Last week, the Caribbean Court of Justice (CCJ) delivered a landmark judgment in a case that sought to challenge the validity of a constitutional amendment enacted in 2000 that imposed term limits and other qualifications upon the office of President of Guyana.
The relevant section of the Constitution that was amended read as follows:
“90. (1) A person shall be qualified for election as President and shall not be so qualified unless he or she:
(a) is a citizen of Guyana and is Guyanese by birth or parentage as defined in articles 43 and 44;
(b) is residing in Guyana on the date of nomination for election and was continuously residing therein for a period of seven years immediately before that date; and
(c) is otherwise qualified to be elected as a member of the National Assembly.
(2) A person elected as President after the year 2000 is eligible for re-election only once.
(3) A person who acceded to the Presidency after the year 2000 and served therein on a single occasion for not less than such period as may be determined by the National Assembly is eligible for election as
President only once.”
This case was decided by a 6-1 margin in favour of upholding the validity of the amendment.
One of the critical issues was the implied effect of this amendment upon sections 1 and 9 of the Guyanese Constitution which read as follows:
“1. Guyana is an indivisible, secular, democratic sovereign state in the course of transition from capitalism to socialism and shall be known as the Co-operative Republic of Guyana.”
“9. Sovereignty belongs to the people, who exercise it through their representatives and the democratic organs established by or under this Constitution.”
The premise of article 1 is that according to Marxist philosophy the stages of history unfold in such a way that socialism will naturally follow capitalism. That may not be the case today in Guyana.
The more contentious arguments in this matter revolved around the issue of whether the amendment to section 90 had an implicit impact upon the provisions of sections 1 and 9. The court divided on this issue with the majority opinion led by Chief Justice Byron being expressed this way at paragraphs 19 and 20:
“McLeod identifies irrationalities in implying that the amending legislation in relation to Article 90 should have been passed using the mechanism reserved for effecting amendments to Articles 1 and 9.
The alteration of the qualifications for the President by Article 90, does not imply that the specified procedure or mechanism for altering Articles 1 and 9 should apply, because the alteration of the qualifications does not alter the constitutional provisions relating to the democracy and sovereignty of the people, just as the qualifications relating to membership of the House in McLeod did not require satisfying the deeper entrenchment provisions, for similar reasons.”
The court relied upon the opinion of the Privy Council in the case of Attorney General of T&T v McLeod to buttress its opinion that the textual requirements for amending the Constitution of Guyana had been satisfied in the same way that the Parliament of T&T had satisfied the textual requirements for introducing the crossing-the-floor provisions in section 49 of the T&T Constitution in 1978.

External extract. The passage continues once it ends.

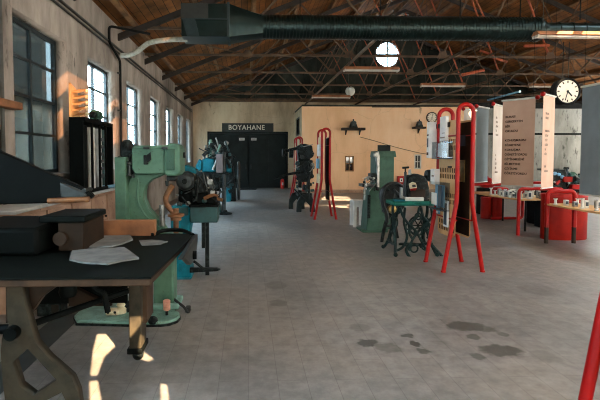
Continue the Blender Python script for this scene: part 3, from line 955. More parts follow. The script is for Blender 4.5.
MB().prism([(P(70, 284, 3.95).x, P(70, 284, 3.95).z), (P(112, 305, 3.95).x, P(112, 305, 3.95).z), (P(70, 305, 3.95).x, P(70, 305, 3.95).z)], 'xz', 3.92, 3.98).build('brace', 'wooddark', t)
# blade arm
D_ = 3.25
l = lambda px, py: (P(px, py, D_).x, P(px, py, D_).z)
MB().prism([l(-30, 136), l(-8, 147), l(2, 152.5), l(20, 160), l(40, 169.5), l(58, 177), l(76, 184.5), l(88, 191), l(93, 196), l(90, 199.5), l(60, 203), l(0, 204.5), l(-30, 205)], 'xz', D_, D_ + 0.06).build('blade_arm', 'cutter', t, bevel=0.01)
MB().prism([l(60, 181.5), l(74, 187), l(84, 191.5), l(88, 196), l(84, 198.5), l(61, 198)], 'xz', D_ - 0.015, D_ + 0.075).build('blade_cover', 'irongrey', t, bevel=0.012)
MB().cyl((*[l(50, 200.5)[0]], D_ - 0.03, l(50, 200.5)[1]), (l(91, 199)[0], D_ - 0.03, l(91, 199)[1]), 0.02).build('handle', 'rust', t)
MB().cyl((l(86, 190)[0], D_ - 0.04, l(86, 190)[1]), (l(86, 190)[0], D_ + 0.1, l(86, 190)[1]), 0.014).build('bolt', 'irongrey', t)
MB().span((-2.08, D_ - 0.12, TZ), (-1.9, D_ + 0.2, 1.5)).build('arm_post', 'cutter', t, bevel=0.015)
MB().cyl((-2.0, D_ - 0.16, 1.42), (-2.0, D_ + 0.24, 1.42), 0.07).build('arm_pivot', 'iron', t)
MB().span((-2.1, 3.2, TZ), (P(44, 240, 3.3).x, 3.9, TZ + 0.20)).build('clamp_bed', 'cutter', t, bevel=0.03)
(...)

Mr Justice Winston Anderson in his minority judgment argued that section 2 of the act that amended section 90 had amended sections 1 and 9 of the Guyanese Constitution by implication. According to him:
“...section 2 of the act did, in fact, alter Articles 1 and 9 which proclaim Guyana to be a democratic sovereign state in which sovereignty belongs to the people who exercise it through their representatives. Those courts held that an aspect of that sovereignty was the right of the people to freely choose who would represent them as President. As the act had deprived the people of this right by debarring them from electing as their President any person falling within the categories newly prescribed by section 2, it meant that the act was invalid pro tanto.”
The end result is that term limits for the President of Guyana have been confirmed by the CCJ and that Bharrat Jagdeo can never run for the office of President again. As far as the Commonwealth Caribbean is concerned, term limits can be implemented as long as they satisfy the textual constitutional requirements.